Les deux premiers sacrements sont le baptême et l’eucharistie. Tous les deux sont liés à ce personnage de Melchisedeq. L’entrée dans la vie chrétienne est une première prêtrise qui ouvre sur la possibilité de témoigner d’un Christ toujours vivant. Partager le pain et vin en mémoire de celui qui est notre Maître nous rapproche un peu plus de ce Melchisedeq. 

Melchisedeq serait le fondateur de toute la prêtrise. Or je sais où je mets les pieds ce matin, cette paroisse veut interroger, questionner cette tradition.
Je viens parler depuis une église, sacramentaire qu’est l’église ‘catholique apostolique’ anglicane. Pour elle, je ne peux être qu’un Laïc, éduqué en théologie, un serviteur qui n’a pas été ordonné « selon l’ordre de Melchisedeq. »
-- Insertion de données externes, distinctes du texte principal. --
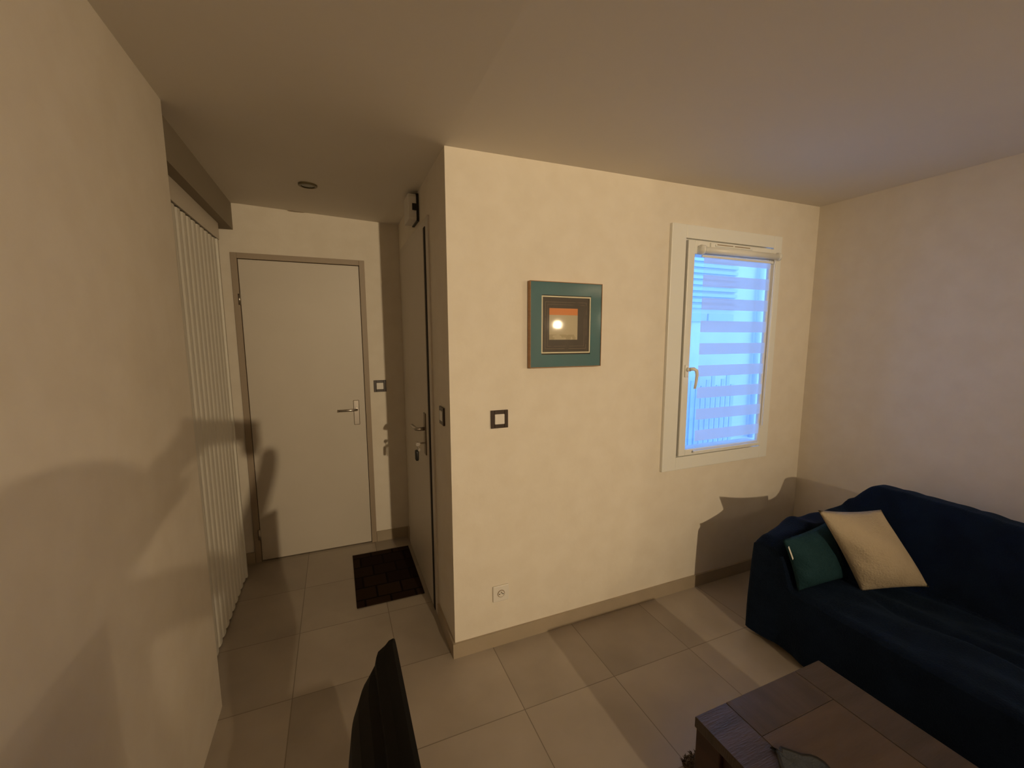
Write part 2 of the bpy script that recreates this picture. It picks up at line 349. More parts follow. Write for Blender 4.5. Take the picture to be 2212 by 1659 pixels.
t.links.new(mixc(sqm, base, sq), b.inputs['Base Color']); b.inputs['Roughness'].default_value = .5
mesh_obj('print', lb((-.131, -.0255, -.129), (.127, -.0235, .131)), am, pc)
pg = bpy.data.materials.new('picture glass'); pg.use_nodes = True; t = pg.node_tree; t.nodes.clear()
o_ = t.nodes.new('ShaderNodeOutputMaterial'); mxs = t.nodes.new('ShaderNodeMixShader'); tr = t.nodes.new('ShaderNodeBsdfTransparent'); gl = t.nodes.new('ShaderNodeBsdfGlossy')
fr_ = t.nodes.new('ShaderNodeFresnel'); fr_.inputs[0].default_value = 1.38; gl.inputs['Roughness'].default_value = .06
t.links.new(fr_.outputs[0], mxs.inputs[0]); t.links.new(tr.outputs[0], mxs.inputs[1]); t.links.new(gl.outputs[0], mxs.inputs[2]); t.links.new(mxs.outputs[0], o_.inputs[0])
mesh_obj('glass', lb((-hw+.003, -.0322, -hh+.003), (hw-.003, -.0312, hh-.003)), pg, pc)

# ------------------------------------------------------------------ switches and socket
def wallplate(name, label, cat, loc, rz, dark=True, socket=False, hs=.043):
    o = thing(name, label, cat, loc); o.rotation_euler.z = rz      # local -y looks into the room
    bm = B()
    if socket: box(bm, (-hs, -.009, -hs), (hs, -.001, hs), .004)
    else:
        i_ = .025
        for a, b in (((-hs, -.009, -hs), (-i_, -.001, hs)), ((i_, -.009, -hs), (hs, -.001, hs)), ((-i_, -.009, i_), (i_, -.001, hs)), ((-i_, -.009, -hs), (i_, -.001, -i_))): box(bm, a, b, .0015)
    if not socket: o['group'] = 'dark framed light switches'
    mesh_obj('plate', bm, 'switch_frame' if dark else 'switch_white', o)
    bm = B()
    if socket:
        # round recessed well with two holes and an earth pin
        seg = 32; R1, R2 = .022, .020
        c1 = [bm.verts.new((R1*1.12*math.cos(a), -.0095, R1*1.12*math.sin(a))) for a in [2*math.pi*k/seg for k in range(seg)]]
        c2 = [bm.verts.new((R2*math.cos(a), -.0100, R2*math.sin(a))) for a in [2*math.pi*k/seg for k in range(seg)]]
        for k_ in range(seg): bm.faces.new((c1[k_], c1[(k_+1) % seg], c2[(k_+1) % seg], c2[k_]))
        mesh_obj('rim', bm, 'switch_white', o)
        bm = B(); cyl(bm, (0, -.0098, 0), (0, -.0088, 0), .0195); mesh_obj('well', bm, 'frame_brown', o)
        bm = B(); cyl(bm, (0, -.0128, 0), (0, -.0088, 0), .0155); mesh_obj('core', bm, 'switch_white', o)
        bm = B()
        for x in (-.0095, .0095): cyl(bm, (x, -.0132, -.001), (x, -.0125, -.001), .0028)
        mesh_obj('pin_hole', bm, 'dark', o)
        bm = B(); cyl(bm, (0, -.024, .010), (0, -.012, .010), .0024); mesh_obj('earth_pin', bm, 'metal', o)
    else:
        box(bm, (-.0245, -.012, -.0245), (.0245, -.002, .0245), .003); mesh_obj('rocker', bm, 'switch_white', o)
    return o
wallplate('light_switch', 'dark framed light switch on the cream wall below the picture', 'switch', (.697, YM, 1.165), 0)
wallplate('light_switch', 'dark framed light switch beside the door at the end of the hall', 'switch', (.290, YB, 1.190), 0)
wallplate('light_switch', 'dark framed light switch on the hall side wall beside the entry door', 'switch', (XC, 2.040, 1.173), -math.pi/2)
wallplate('power_socket', 'white wall socket low on the cream wall near its corner', 'socket', (.698, YM, .280), 0, False, True, .042)

# ------------------------------------------------------------------ chime box above the entry door
cb_ = thing('door_chime', 'white and black chime box high on the hall side wall', 'door chime', (XC, 2.58, 2.25))
def chamf(bm, x0, x1, y0_, y1_, z0, z1, c):
    poly = [(y0_, z0+c), (y0_+c*.3, z0), (y1_-c*.3, z0), (y1_, z0+c), (y1_, z1-c), (y1_-c*.3, z1), (y0_+c*.3, z1), (y0_, z1-c)]
    a = [bm.verts.new((x0, p[0], p[1])) for p in poly]; b2 = [bm.verts.new((x1, p[0], p[1])) for p in poly]
    bm.faces.new(a); bm.faces.new(b2[::-1])
    for i in range(8): bm.faces.new((a[i], b2[i], b2[(i+1) % 8], a[(i+1) % 8]))
    bmesh.ops.recalc_face_normals(bm, faces=bm.faces)
bm = B(); chamf(bm, XC-.014, XC-.001, 2.500, 2.66, 2.180, 2.325, .012); mesh_obj('back_plate', bm, 'black', cb_)
bm = B(); chamf(bm, XC-.056, XC-.014, 2.504, 2.656, 2.185, 2.320, .014); mesh_obj('cover', bm, 'switch_white', cb_)
boxes('sounder', [((XC-.036, 2.498, 2.235), (XC-.014, 2.506, 2.270))], 'black', cb_, .001)
adopt(cb_)
# downlight, off
dl = thing('ceiling_downlight', 'small round recessed downlight, off, in the hall ceiling', 'ceiling light', (-.088, 2.714, H))
bm = B(); seg = 32
zc = H-.004
def circ(r_, z_): return [bm.verts.new((-.088+r_*math.cos(a), 2.714+r_*math.sin(a), z_)) for a in [2*math.pi*k/seg for k in range(seg)]]
rg = [circ(.048, H+.006), circ(.047, zc-.004), circ(.034, zc-.006), circ(.033, H+.004)]
for a, b2 in zip(rg, rg[1:]):
    for k_ in range(seg): bm.faces.new((a[k_], a[(k_+1) % seg], b2[(k_+1) % seg], b2[k_]))
M['ring'] = principled('aged brass ring', (.16, .13, .07), .4, .6)
mesh_obj('ring', bm, 'ring', dl, True)
bm = B(); cyl(bm, (-.088, 2.714, zc-.003), (-.088, 2.714, zc+.001), .033); mesh_obj('lens', bm, principled('dull lens', (.05, .045, .02), .2), dl)
adopt(dl)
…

C’est affaire de tradition à laquelle je me soumets, mais si on revient aux textes fondateurs d’une part et à la réalité de l’Église d’aujourd’hui, que constatons nous ? Le mot même fidèle a changé de nature. Il voulait dire hier Croyant, il veut dire disciple aujourd’hui au sens de la discipline. Si vous ne veniez pas ce matin à ce culte divin, ce culte à dieu, quels qu’en en soient le visage et la voix, il ne resterait personne sur ces rangs. 
Le sacerdoce selon l’ordre de Melchisedeq, l’ordination des prêtres, l’installation des Pasteurs, formule ingrate et indigente de la reconnaissance des ministres, tout n’a plus grande importance aujourd’hui. Il n’y a plus de chrétiens au sens communautaire, nous sommes en mode survie.
Que nous reste-t-il de beau, de porteur, de symbolique ?
De l’eau pour baptiser, du vin et du pain à partager.
Cela suffit à nous faire tous rentrer dans un Ordre, l’Ordre de Melchisedeq.